>> Start Data segment
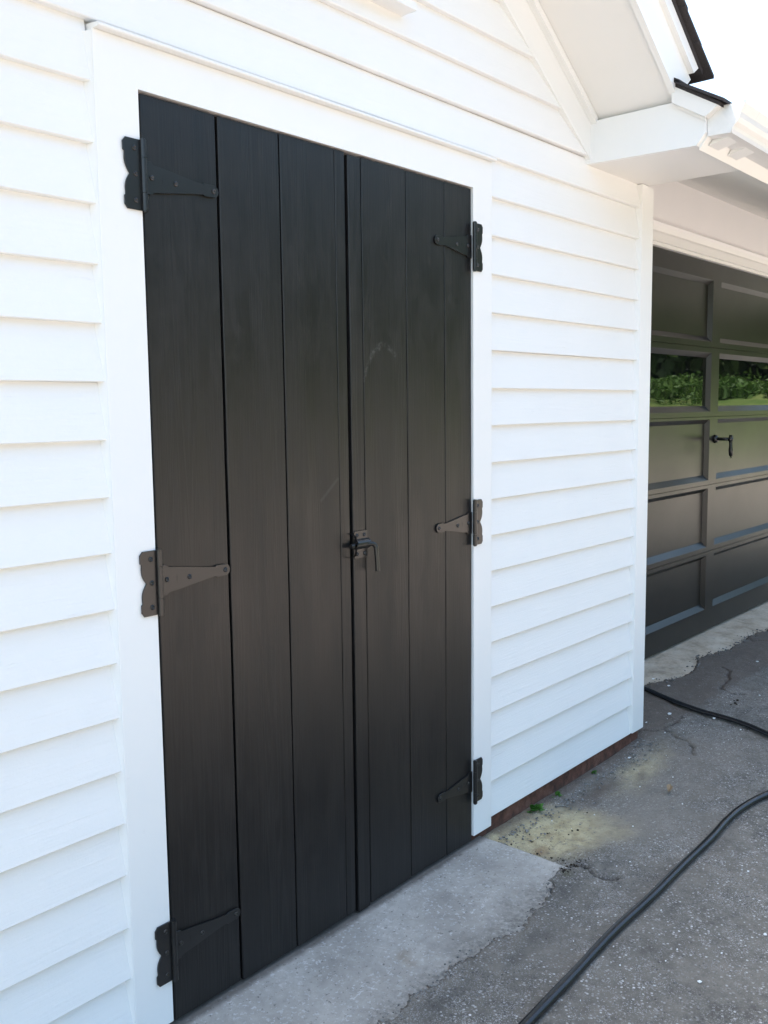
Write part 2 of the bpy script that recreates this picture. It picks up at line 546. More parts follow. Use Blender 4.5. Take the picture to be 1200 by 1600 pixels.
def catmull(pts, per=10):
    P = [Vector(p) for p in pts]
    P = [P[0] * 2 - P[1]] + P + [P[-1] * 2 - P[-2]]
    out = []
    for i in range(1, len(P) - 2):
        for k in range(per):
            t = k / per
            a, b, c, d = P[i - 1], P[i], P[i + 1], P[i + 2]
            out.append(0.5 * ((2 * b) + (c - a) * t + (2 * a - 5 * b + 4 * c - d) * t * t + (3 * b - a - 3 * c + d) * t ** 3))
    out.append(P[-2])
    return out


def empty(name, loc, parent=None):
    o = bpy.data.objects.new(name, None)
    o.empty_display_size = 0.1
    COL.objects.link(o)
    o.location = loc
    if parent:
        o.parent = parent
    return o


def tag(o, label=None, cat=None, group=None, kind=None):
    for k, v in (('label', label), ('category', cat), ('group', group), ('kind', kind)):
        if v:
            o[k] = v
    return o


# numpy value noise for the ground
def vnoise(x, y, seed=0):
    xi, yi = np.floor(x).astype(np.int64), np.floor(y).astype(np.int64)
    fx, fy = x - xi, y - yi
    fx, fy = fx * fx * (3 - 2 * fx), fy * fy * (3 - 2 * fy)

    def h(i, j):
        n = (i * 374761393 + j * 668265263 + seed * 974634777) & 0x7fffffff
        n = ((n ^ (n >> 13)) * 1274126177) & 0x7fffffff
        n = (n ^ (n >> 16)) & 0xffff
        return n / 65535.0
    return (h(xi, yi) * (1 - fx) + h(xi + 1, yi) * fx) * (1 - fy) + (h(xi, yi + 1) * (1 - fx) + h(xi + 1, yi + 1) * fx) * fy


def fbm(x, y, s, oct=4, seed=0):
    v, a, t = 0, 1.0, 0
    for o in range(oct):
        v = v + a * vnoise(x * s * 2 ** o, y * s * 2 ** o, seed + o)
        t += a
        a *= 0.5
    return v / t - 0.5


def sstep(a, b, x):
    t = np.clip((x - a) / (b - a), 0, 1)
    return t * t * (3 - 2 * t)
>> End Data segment
→ **Task requirements**:
Begin at the top of the material above and output each line exactly, stopping after the line that holds "fx, fy = fx". Leave out pictures.

→ **Reply to the task**:
Write part 2 of the bpy script that recreates this picture. It picks up at line 546. More parts follow. Use Blender 4.5. Take the picture to be 1200 by 1600 pixels.
def catmull(pts, per=10):
    P = [Vector(p) for p in pts]
    P = [P[0] * 2 - P[1]] + P + [P[-1] * 2 - P[-2]]
    out = []
    for i in range(1, len(P) - 2):
        for k in range(per):
            t = k / per
            a, b, c, d = P[i - 1], P[i], P[i + 1], P[i + 2]
            out.append(0.5 * ((2 * b) + (c - a) * t + (2 * a - 5 * b + 4 * c - d) * t * t + (3 * b - a - 3 * c + d) * t ** 3))
    out.append(P[-2])
    return out


def empty(name, loc, parent=None):
    o = bpy.data.objects.new(name, None)
    o.empty_display_size = 0.1
    COL.objects.link(o)
    o.location = loc
    if parent:
        o.parent = parent
    return o


def tag(o, label=None, cat=None, group=None, kind=None):
    for k, v in (('label', label), ('category', cat), ('group', group), ('kind', kind)):
        if v:
            o[k] = v
    return o


# numpy value noise for the ground
def vnoise(x, y, seed=0):
    xi, yi = np.floor(x).astype(np.int64), np.floor(y).astype(np.int64)
    fx, fy = x - xi, y - yi
    fx, fy = fx * fx * (3 - 2 * fx), fy * fy * (3 - 2 * fy)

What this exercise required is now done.